Первое, безусловно, и меня очень многому научило в работе, даже, скорее, в поведении на сцене. Хотя я по натуре более склонна к импровизации, чем к набору проверенных, пусть и на сто процентов выигрышных фраз, бесконечно повторяемых из концерта в концерт. Но вот он считал, что так надежнее, а импровизация может занести не туда. Вообще к этому роду деятельности относился крайне ответственно. Когда, например, я, бывало, жаловалась на плохое самочувствие перед каким-нибудь концертом (иногда их было слишком много!), он всячески увещевал, воодушевлял. Мог быть очень строгим, даже суровым. Восклицал, например: «А как же Эдит Пиаф?! Она вставала и пела!» И мне приходилось вставать и петь. Заставлял больше заниматься гитарой. Вообще любил повторять: «Надо делать свое дело».
Еще крайне ответственным было у него отношение к русскому языку, который он, как известно, преподавал в свое время. И любую ошибку воспринимал просто как личное оскорбление. Меня это настолько умиляло и поражало, что, не скрою, иногда провоцировала его в этом смысле.
Я в те далекие годы одно время преподавала английский в обычной школе, и этот опыт тоже как-то особенно сблизил нас… Вздыхая, он говорил: «Только тот, кто этим занимался, может понять — как это трудно: дать знания».
Позже, когда я работала художественным руководителем фольклорного ансамбля «Черемушки», Булат часто был свидетелем наших выступлений, любил давать практические советы, вдаваясь в самые тонкие нюансы исполнения песен и танцев. Пригодились его соображения и замечания насчет педагогической деятельности и потом, когда мне пришлось какое-то время преподавать испанский язык в родном МГИМО, а потом и вести спецкурс актерского мастерства.

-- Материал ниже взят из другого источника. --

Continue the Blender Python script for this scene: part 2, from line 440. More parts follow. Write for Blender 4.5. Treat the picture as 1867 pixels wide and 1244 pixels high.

Одним из девизов жизненной философии Булата было «Не надо суетиться». И это так созвучно в известной степени моему любимому изречению Натальи Николаевны Пушкиной: «Жить надо неторопливо, степенно, распорядительно». Изречению столь замечательному, сколь, увы, на деле трудно осуществимому… Теория, по меткому выражению Амвросия Оптинского, — придворная дама. А практика — медведь в лесу.
Как я уже сказала, к работе и вообще к поведению на сцене Булат относился крайне серьезно. Говорил: «Как же! Люди же заплатили деньги». Очень любил, чтобы в зале было светло, чтобы он мог вглядываться в лица. Я же, напротив, любила темный зал, чтобы ничего не отвлекало от исполняемой песни, ее смысла. Но с годами тоже полюбила вглядываться. Ответы на вопросы из зала (тогда это было в виде записок) были, как правило, частью концертов, выступлений, и — любимой его частью. Сортируя записки, он быстро находил созвучные своему настрою и готовности «раскрыть тему». Прочие мог с юмором почти проигнорировать. Вообще с юмором, и в том числе на сцене, все было на высшем уровне. И, главное, с самоиронией — безошибочным свойством мудрого человека.
Когда его спрашивали в записках, а то и прямо из зала: «А это (или то) вы написали?» — он заявлял: «Да. И оперу Гуно “Фауст” тоже написал я».
Тут можно вспомнить, уже бытовое, «Нектар из вишен и черешен весьма возвышен и успешен»… Или, например: «Кто же виноват, что в Шацке жизнь сложилась по-дурацки». Да и много чего еще можно было бы вспомнить, но… стоит ли?
Вот, например, такое… Довольно частый, местами почти раздраженный и даже горький окрик: «Не идеализируй меня!» И, опять-таки, одна из любимых поговорок: «Полюби меня черненьким, а беленьким я всем нравлюсь».
Очень ясно до сих пор звучат в ушах его тосты (он же грузин все-таки!) — из тех, что tête-à-tête: «Давай выпьем за это мгновение. За то, что мы живы, здоровы, не в тюрьме. Рядом. Будут, наверное, еще другие. Может, и более прекрасные. Но это не повторится никогда».